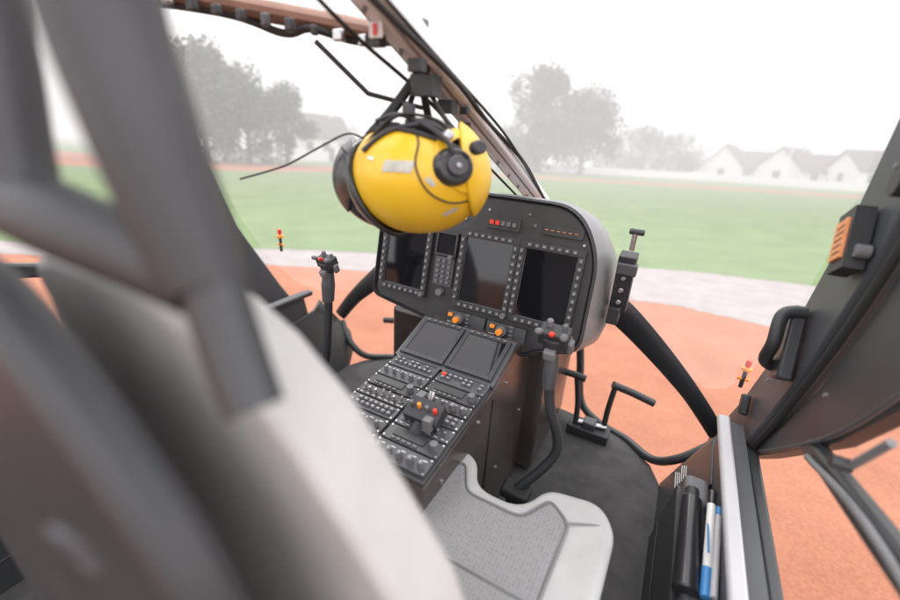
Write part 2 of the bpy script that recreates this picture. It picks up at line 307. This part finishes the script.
b.box((-.01,.605,1.272),(.026,.003,.022),'white'); b.box((-.01,.602,1.272),(.008,.003,.016),'red')
b.obj("post_fittings",heli,bevel=.002)
tube("curtain_rod",[(-.19,.66,1.27),(-.12,.72,1.19),(-.03,.78,1.17),(0,.74,1.22)],.0045,'rub',heli,smooth=False)
tube("overhead_frame",[(0,.70,1.275),(-.16,.70,1.30),(-.35,.62,1.325),(-.60,.48,1.35),(-.94,.40,1.35)],[.02,.03,.03,.03,.03],'overhead_bounce_brown',heli,flat=((0,0,1),.6))
tube("overhead_wiring",[(0,.69,1.27),(-.13,.70,1.275),(-.2,.66,1.29),(-.27,.66,1.285),(-.36,.60,1.31),(-.6,.47,1.33)],.007,'rub',heli)
b=MB()
rn=random.Random(5)
for i in range(9): b.box((-.10-.04*i,.685-.018*i,1.273+.006*i),(.010+rn.random()*.014,.012,.012+rn.random()*.01),rn.choice(['blk','dgrey','steel']))
b.obj("overhead_clips",heli,bevel=.003)
# pillar fittings (right)
rx=Matrix.Rotation(math.radians(-28),3,'X')
b=MB(); b.box((.745,1.02,.985),(.03,.07,.115),'blk',rx); b.box((.728,1.02,.985),(.006,.048,.075),'tan',rx)
for i in range(5): b.box((.7245,1.028-.006*i,1.008-.011*i),(.001,.034,.002),'face',rx)
b.cyl((.76,.92,1.10),(.735,.92,1.10),.022,'blk'); b.cyl((.76,.97,.98),(.74,.97,.98),.012,'mgrey')
for p in((.758,1.22,.58),(.758,1.0,1.12),(.775,.92,.72)): b.cyl(p,(p[0]-.006,p[1],p[2]),.005,'mgrey',n=10)
b.obj("pillar_placard",heli,bevel=.003)
tube("grab_handle",[(.755,1.14,.80),(.715,1.13,.79),(.71,1.10,.73),(.715,1.13,.67),(.755,1.15,.65)],.014,'blk',heli)
b=MB(); b.box((.745,1.13,.725),(.03,.06,.17),'blkm',rx); b.box((.745,1.3,.45),(.02,.04,.06),'blk',rx);b.obj("handle_base",heli,bevel=.006)
b=MB()
for i in range(6):
    tt=.40+.04*i; L=.075-.012*(i%3); b.box((.615+.082*tt-.004,1.30-.04*tt-(.075-L)/2,.31*tt),(.002,L,.003),'white')
b.obj("placard_text",heli)
for nm,p in(("probe",(.745,1.42,.44)),("probe_b",(-.99,1.2,.60))):
    b=MB(); p=V(p); b.cyl(p,p+V((0,0,.06)),.006,'blk'); b.cyl(p+V((0,0,.06)),p+V((0,0,.07)),.014,'orange'); b.cyl(p+V((.0,0,.073)),p+V((0,0,.095)),.008,'red'); b.cyl(p+V((-.016,0,.03)),p+V((.016,0,.03)),.005,'orange'); b.obj(nm,heli,bevel=.002)
b=MB(); b.cyl((.765,.72,.71),(.765,.66,.80),.006,'mgrey'); b.cyl((.765,.715,.715),(.74,.715,.715),.01,'blk'); b.obj("window_latch",heli,smooth=True)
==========
> _WHAT TO WORK ON_:
Restate the data above exactly, stripping out each image.

> _WRITTEN ANSWER_:
Write part 2 of the bpy script that recreates this picture. It picks up at line 307. This part finishes the script.
b.box((-.01,.605,1.272),(.026,.003,.022),'white'); b.box((-.01,.602,1.272),(.008,.003,.016),'red')
b.obj("post_fittings",heli,bevel=.002)
tube("curtain_rod",[(-.19,.66,1.27),(-.12,.72,1.19),(-.03,.78,1.17),(0,.74,1.22)],.0045,'rub',heli,smooth=False)
tube("overhead_frame",[(0,.70,1.275),(-.16,.70,1.30),(-.35,.62,1.325),(-.60,.48,1.35),(-.94,.40,1.35)],[.02,.03,.03,.03,.03],'overhead_bounce_brown',heli,flat=((0,0,1),.6))
tube("overhead_wiring",[(0,.69,1.27),(-.13,.70,1.275),(-.2,.66,1.29),(-.27,.66,1.285),(-.36,.60,1.31),(-.6,.47,1.33)],.007,'rub',heli)
b=MB()
rn=random.Random(5)
for i in range(9): b.box((-.10-.04*i,.685-.018*i,1.273+.006*i),(.010+rn.random()*.014,.012,.012+rn.random()*.01),rn.choice(['blk','dgrey','steel']))
b.obj("overhead_clips",heli,bevel=.003)
# pillar fittings (right)
rx=Matrix.Rotation(math.radians(-28),3,'X')
b=MB(); b.box((.745,1.02,.985),(.03,.07,.115),'blk',rx); b.box((.728,1.02,.985),(.006,.048,.075),'tan',rx)
for i in range(5): b.box((.7245,1.028-.006*i,1.008-.011*i),(.001,.034,.002),'face',rx)
b.cyl((.76,.92,1.10),(.735,.92,1.10),.022,'blk'); b.cyl((.76,.97,.98),(.74,.97,.98),.012,'mgrey')
for p in((.758,1.22,.58),(.758,1.0,1.12),(.775,.92,.72)): b.cyl(p,(p[0]-.006,p[1],p[2]),.005,'mgrey',n=10)
b.obj("pillar_placard",heli,bevel=.003)
tube("grab_handle",[(.755,1.14,.80),(.715,1.13,.79),(.71,1.10,.73),(.715,1.13,.67),(.755,1.15,.65)],.014,'blk',heli)
b=MB(); b.box((.745,1.13,.725),(.03,.06,.17),'blkm',rx); b.box((.745,1.3,.45),(.02,.04,.06),'blk',rx);b.obj("handle_base",heli,bevel=.006)
b=MB()
for i in range(6):
    tt=.40+.04*i; L=.075-.012*(i%3); b.box((.615+.082*tt-.004,1.30-.04*tt-(.075-L)/2,.31*tt),(.002,L,.003),'white')
b.obj("placard_text",heli)
for nm,p in(("probe",(.745,1.42,.44)),("probe_b",(-.99,1.2,.60))):
    b=MB(); p=V(p); b.cyl(p,p+V((0,0,.06)),.006,'blk'); b.cyl(p+V((0,0,.06)),p+V((0,0,.07)),.014,'orange'); b.cyl(p+V((.0,0,.073)),p+V((0,0,.095)),.008,'red'); b.cyl(p+V((-.016,0,.03)),p+V((.016,0,.03)),.005,'orange'); b.obj(nm,heli,bevel=.002)
b=MB(); b.cyl((.765,.72,.71),(.765,.66,.80),.006,'mgrey'); b.cyl((.765,.715,.715),(.74,.715,.715),.01,'blk'); b.obj("window_latch",heli,smooth=True)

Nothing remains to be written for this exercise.